Tidak adanya dukungan dari keluarga ini menghambat terciptanya iklim penanganan kasus pelecehan seksual yang berpihak pada korban. Keluarga secara khusus dan masyarakat secara umum ikut memegang peran penting dalam upaya perbaikan keadilan hukum bagi perempuan. Hal ini pun menjadi catatan dari jajak pendapat kali ini yang menekankan pentingnya peran masyarakat di antara perbaikan aturan dan aparat penegak hukum.
Dalam konteks keraguan korban melapor, hampir seperempat bagian responden juga menduga korban tidak mengetahui informasi terkait cara melapor. Hal ini menjadi catatan bagi pemerintah dan lembaga independen tentang pentingnya meningkatkan diseminasi informasi.

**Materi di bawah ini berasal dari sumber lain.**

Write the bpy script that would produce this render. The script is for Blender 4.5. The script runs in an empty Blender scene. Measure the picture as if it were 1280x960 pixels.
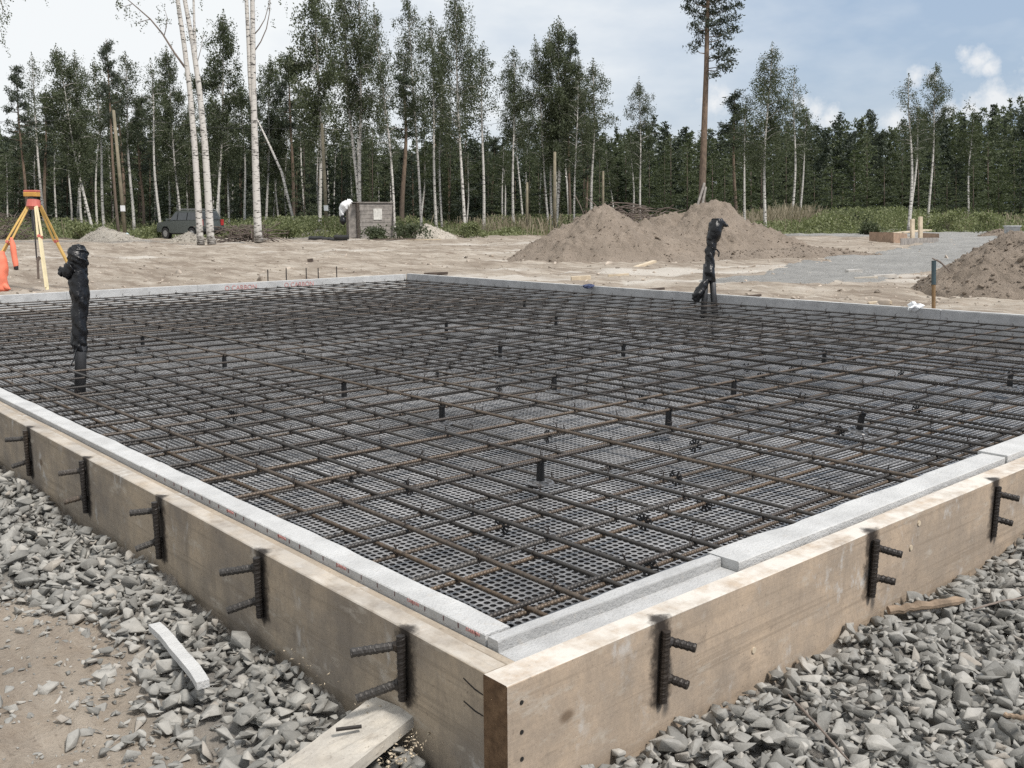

Pada akhirnya, lembaga independen, seperti Komnas HAM, Komnas Perempuan, dan organisasi lainnya diharapkan konsisten mengambil bagian dalam memediasi korban pelecehan seksual. Terciptanya sinergi antarlembaga dengan landasan hukum yang kuat menjadi seruan terbesar publik dalam jajak pendapat ini.
Harapan besar publik pada kuatnya tonggak-tonggak penegakan hukum tersebut selaras dengan kesadaran separuh lebih responden (64,1 persen) yang tak ragu untuk memilih jalur hukum jika kasus kekerasan seksual terjadi. Tentu, pada akhirnya penegakan hukumlah yang menjadi benteng terakhir untuk menjamin keadilan bagi korban, terutama perempuan yang menjadi korban.